__Data items__.
[start]

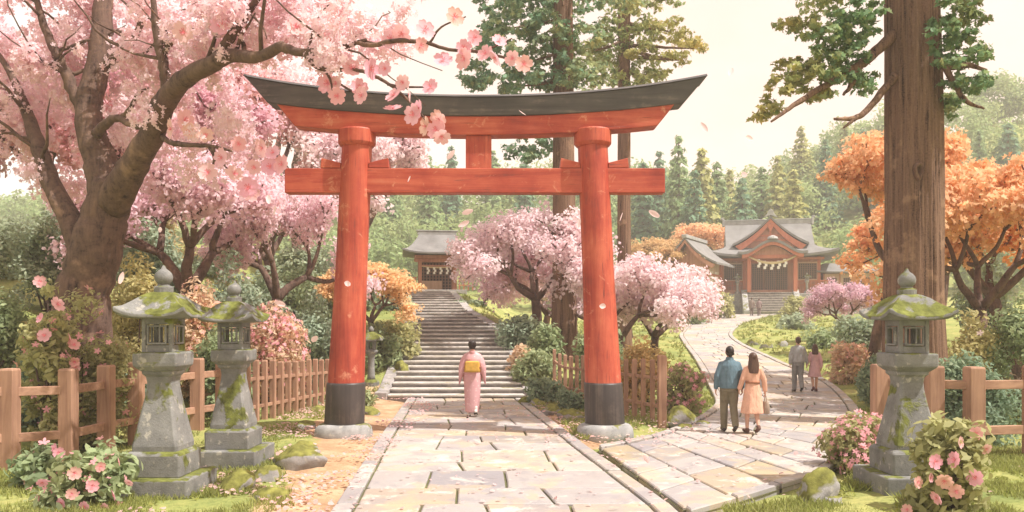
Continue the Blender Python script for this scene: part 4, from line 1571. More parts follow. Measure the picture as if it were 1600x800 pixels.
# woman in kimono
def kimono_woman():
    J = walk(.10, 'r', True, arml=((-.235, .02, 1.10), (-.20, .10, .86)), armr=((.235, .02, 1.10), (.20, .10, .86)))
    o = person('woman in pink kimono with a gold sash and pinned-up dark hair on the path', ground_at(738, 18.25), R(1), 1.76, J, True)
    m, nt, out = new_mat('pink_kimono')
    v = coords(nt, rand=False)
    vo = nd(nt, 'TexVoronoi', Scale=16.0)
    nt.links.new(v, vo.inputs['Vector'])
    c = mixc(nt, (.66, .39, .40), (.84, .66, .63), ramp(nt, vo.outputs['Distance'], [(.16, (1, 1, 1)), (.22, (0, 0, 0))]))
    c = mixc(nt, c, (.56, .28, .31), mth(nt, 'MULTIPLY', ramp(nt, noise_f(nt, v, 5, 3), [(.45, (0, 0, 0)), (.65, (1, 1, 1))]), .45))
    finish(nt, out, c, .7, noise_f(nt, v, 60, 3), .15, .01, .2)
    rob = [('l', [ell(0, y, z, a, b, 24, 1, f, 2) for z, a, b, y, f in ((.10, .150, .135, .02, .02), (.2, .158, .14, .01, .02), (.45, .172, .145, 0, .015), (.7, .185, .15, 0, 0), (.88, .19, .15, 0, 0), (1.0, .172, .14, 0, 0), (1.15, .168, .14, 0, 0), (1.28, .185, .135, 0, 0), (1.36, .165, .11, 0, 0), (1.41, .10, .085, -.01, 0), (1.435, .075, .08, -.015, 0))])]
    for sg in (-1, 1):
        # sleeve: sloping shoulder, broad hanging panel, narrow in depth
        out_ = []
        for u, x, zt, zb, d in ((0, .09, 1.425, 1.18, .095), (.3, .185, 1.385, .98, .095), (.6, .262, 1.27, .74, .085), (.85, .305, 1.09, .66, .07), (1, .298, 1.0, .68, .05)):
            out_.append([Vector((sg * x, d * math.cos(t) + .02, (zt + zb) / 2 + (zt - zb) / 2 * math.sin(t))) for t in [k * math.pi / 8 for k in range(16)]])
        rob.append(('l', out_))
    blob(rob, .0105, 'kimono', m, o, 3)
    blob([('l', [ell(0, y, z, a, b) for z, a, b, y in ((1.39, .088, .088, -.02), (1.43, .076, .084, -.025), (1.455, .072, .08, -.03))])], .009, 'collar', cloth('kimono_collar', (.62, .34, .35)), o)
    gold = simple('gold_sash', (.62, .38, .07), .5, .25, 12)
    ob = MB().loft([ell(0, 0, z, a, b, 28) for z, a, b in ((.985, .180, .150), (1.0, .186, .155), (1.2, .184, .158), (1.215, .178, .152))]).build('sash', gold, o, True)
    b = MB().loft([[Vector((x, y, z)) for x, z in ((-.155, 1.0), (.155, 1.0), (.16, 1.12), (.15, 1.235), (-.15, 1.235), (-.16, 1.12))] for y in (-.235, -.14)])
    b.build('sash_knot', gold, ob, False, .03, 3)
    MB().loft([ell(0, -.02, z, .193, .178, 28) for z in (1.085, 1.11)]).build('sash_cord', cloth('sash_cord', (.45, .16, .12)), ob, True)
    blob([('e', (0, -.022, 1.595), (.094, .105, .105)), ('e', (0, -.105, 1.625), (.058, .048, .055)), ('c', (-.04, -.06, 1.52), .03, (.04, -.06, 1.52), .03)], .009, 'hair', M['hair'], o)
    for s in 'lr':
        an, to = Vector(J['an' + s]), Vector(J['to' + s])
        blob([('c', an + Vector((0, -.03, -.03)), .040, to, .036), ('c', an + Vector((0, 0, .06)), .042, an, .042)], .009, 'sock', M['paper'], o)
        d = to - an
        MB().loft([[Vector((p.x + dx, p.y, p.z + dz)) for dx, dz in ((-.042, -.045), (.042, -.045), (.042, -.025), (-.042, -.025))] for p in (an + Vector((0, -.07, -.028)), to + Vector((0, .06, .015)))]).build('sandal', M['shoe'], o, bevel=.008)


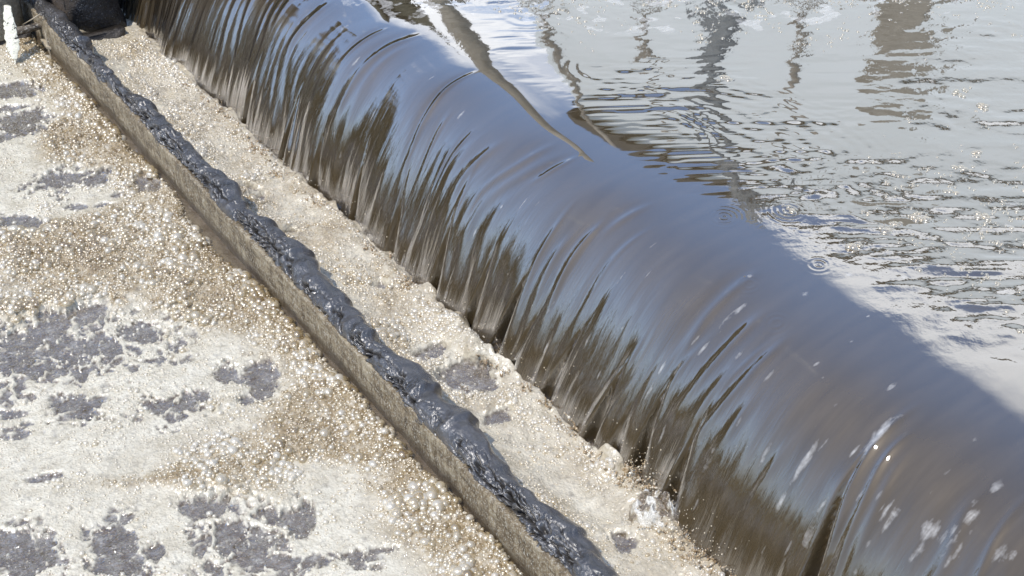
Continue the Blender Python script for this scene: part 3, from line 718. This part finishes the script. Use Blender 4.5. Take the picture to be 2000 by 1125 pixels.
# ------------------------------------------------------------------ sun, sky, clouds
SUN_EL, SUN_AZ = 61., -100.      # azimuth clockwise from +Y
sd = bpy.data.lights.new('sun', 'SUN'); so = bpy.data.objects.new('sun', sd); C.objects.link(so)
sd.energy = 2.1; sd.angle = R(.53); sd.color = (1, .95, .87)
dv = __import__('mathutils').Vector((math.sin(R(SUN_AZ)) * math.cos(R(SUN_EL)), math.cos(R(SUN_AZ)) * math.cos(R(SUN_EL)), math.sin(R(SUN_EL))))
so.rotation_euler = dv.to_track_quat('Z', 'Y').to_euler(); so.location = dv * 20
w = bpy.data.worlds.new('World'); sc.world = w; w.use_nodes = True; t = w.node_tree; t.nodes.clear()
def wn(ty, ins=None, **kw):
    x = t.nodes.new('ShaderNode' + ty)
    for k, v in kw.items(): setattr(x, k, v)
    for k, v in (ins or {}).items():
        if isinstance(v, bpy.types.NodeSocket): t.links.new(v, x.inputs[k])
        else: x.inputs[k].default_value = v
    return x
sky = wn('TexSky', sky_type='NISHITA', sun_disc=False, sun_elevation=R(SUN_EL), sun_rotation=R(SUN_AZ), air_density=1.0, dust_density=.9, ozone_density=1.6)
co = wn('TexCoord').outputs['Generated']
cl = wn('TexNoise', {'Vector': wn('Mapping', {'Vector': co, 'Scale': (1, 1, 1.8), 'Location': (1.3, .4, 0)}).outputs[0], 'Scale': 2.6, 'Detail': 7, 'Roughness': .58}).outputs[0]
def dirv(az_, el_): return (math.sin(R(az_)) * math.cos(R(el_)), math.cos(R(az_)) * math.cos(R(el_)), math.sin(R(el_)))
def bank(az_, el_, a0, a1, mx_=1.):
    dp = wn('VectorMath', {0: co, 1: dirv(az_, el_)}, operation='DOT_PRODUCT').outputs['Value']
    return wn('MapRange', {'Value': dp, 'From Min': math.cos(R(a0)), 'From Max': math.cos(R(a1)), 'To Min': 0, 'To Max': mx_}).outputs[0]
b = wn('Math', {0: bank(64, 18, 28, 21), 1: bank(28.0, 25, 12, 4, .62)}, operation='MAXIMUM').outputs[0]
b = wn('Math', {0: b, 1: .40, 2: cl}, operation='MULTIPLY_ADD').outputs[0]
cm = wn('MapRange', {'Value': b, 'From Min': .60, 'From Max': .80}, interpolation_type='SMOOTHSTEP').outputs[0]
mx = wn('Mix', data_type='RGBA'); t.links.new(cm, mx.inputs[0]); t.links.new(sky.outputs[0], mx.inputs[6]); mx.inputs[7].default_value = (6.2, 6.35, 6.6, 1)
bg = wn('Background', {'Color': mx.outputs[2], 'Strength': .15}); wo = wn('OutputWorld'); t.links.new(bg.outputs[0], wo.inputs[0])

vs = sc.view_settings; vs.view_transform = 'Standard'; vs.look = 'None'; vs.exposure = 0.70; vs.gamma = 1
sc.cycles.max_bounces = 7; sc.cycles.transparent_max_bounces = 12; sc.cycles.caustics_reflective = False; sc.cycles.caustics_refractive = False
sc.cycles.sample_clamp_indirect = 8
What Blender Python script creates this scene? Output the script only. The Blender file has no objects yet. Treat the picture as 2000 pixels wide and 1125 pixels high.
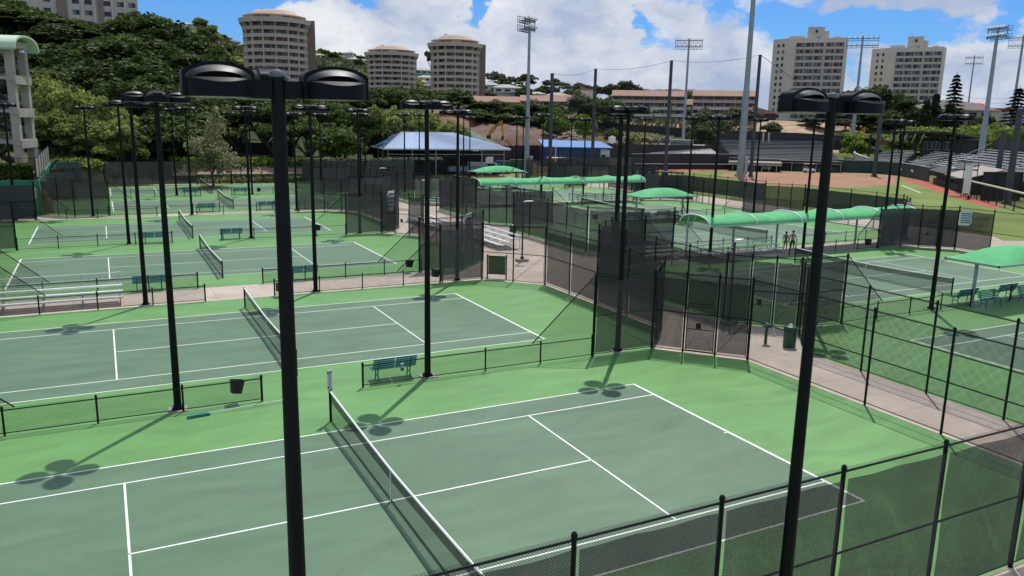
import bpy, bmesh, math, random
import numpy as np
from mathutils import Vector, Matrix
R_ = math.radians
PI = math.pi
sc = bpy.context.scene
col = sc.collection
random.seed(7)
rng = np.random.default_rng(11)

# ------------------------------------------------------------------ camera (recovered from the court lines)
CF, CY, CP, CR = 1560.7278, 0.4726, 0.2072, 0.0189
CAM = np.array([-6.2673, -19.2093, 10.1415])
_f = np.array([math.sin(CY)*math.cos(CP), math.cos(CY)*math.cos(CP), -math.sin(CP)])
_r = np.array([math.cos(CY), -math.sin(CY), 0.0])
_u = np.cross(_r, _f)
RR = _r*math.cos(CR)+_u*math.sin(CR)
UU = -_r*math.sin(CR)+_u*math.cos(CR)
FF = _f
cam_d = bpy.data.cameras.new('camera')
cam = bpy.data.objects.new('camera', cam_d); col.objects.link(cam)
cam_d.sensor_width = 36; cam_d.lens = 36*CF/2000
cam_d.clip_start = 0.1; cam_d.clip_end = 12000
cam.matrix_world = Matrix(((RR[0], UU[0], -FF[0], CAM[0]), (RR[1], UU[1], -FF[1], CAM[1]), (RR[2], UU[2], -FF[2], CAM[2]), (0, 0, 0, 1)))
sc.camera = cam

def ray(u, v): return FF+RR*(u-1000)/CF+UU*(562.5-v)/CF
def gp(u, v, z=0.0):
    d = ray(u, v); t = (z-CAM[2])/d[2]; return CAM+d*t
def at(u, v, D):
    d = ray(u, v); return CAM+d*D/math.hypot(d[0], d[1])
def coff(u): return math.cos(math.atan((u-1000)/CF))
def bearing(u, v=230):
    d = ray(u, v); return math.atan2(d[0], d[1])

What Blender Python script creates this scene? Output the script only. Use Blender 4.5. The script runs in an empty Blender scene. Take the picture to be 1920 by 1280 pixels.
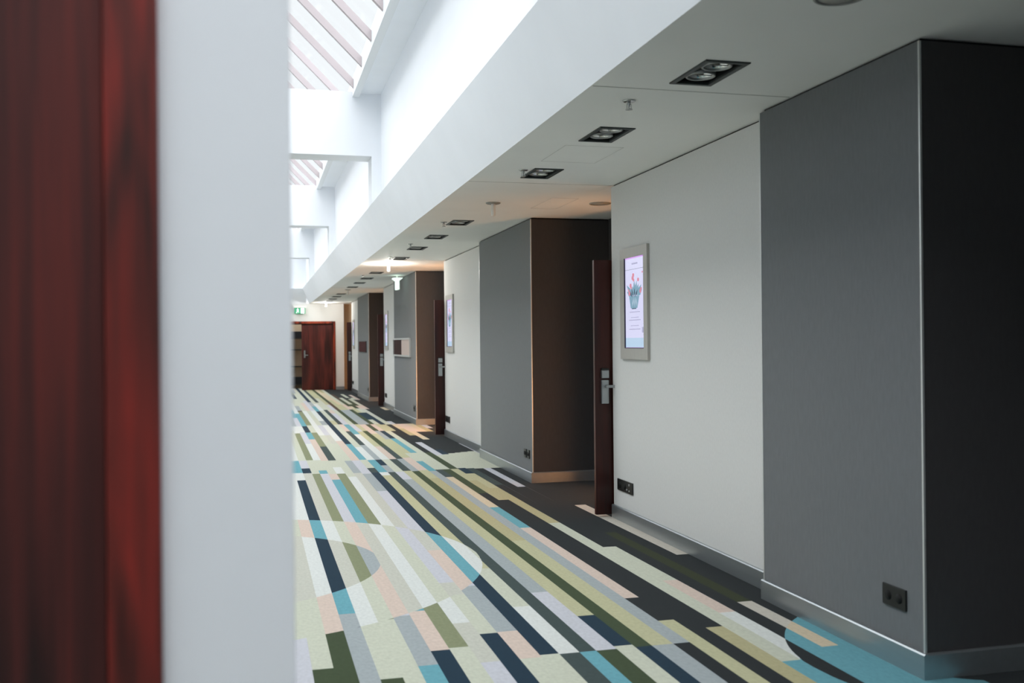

[end]

__Exercise requirements__. Your copy should consist only of the lines from the line holding "1125 pixels high." through the final line of the listing above, both included, with all pictures omitted.

__Complete output__.
What Blender Python script creates this scene? Output the script only. The Blender file has no objects yet. Treat the picture as 2000 pixels wide and 1125 pixels high.
import bpy, bmesh, math, random
import numpy as np
from mathutils import Vector, Matrix
R_ = math.radians
PI = math.pi
sc = bpy.context.scene
col = sc.collection
random.seed(7)
rng = np.random.default_rng(11)

# ------------------------------------------------------------------ camera (recovered from the court lines)
CF, CY, CP, CR = 1560.7278, 0.4726, 0.2072, 0.0189
CAM = np.array([-6.2673, -19.2093, 10.1415])
_f = np.array([math.sin(CY)*math.cos(CP), math.cos(CY)*math.cos(CP), -math.sin(CP)])
_r = np.array([math.cos(CY), -math.sin(CY), 0.0])
_u = np.cross(_r, _f)
RR = _r*math.cos(CR)+_u*math.sin(CR)
UU = -_r*math.sin(CR)+_u*math.cos(CR)
FF = _f
cam_d = bpy.data.cameras.new('camera')
cam = bpy.data.objects.new('camera', cam_d); col.objects.link(cam)
cam_d.sensor_width = 36; cam_d.lens = 36*CF/2000
cam_d.clip_start = 0.1; cam_d.clip_end = 12000
cam.matrix_world = Matrix(((RR[0], UU[0], -FF[0], CAM[0]), (RR[1], UU[1], -FF[1], CAM[1]), (RR[2], UU[2], -FF[2], CAM[2]), (0, 0, 0, 1)))
sc.camera = cam

def ray(u, v): return FF+RR*(u-1000)/CF+UU*(562.5-v)/CF
def gp(u, v, z=0.0):
    d = ray(u, v); t = (z-CAM[2])/d[2]; return CAM+d*t
def at(u, v, D):
    d = ray(u, v); return CAM+d*D/math.hypot(d[0], d[1])
def coff(u): return math.cos(math.atan((u-1000)/CF))
def bearing(u, v=230):
    d = ray(u, v); return math.atan2(d[0], d[1])

What Blender Python script creates this scene? Output the script only. Use Blender 4.5. The script runs in an empty Blender scene. Take the picture to be 1920 by 1280 pixels.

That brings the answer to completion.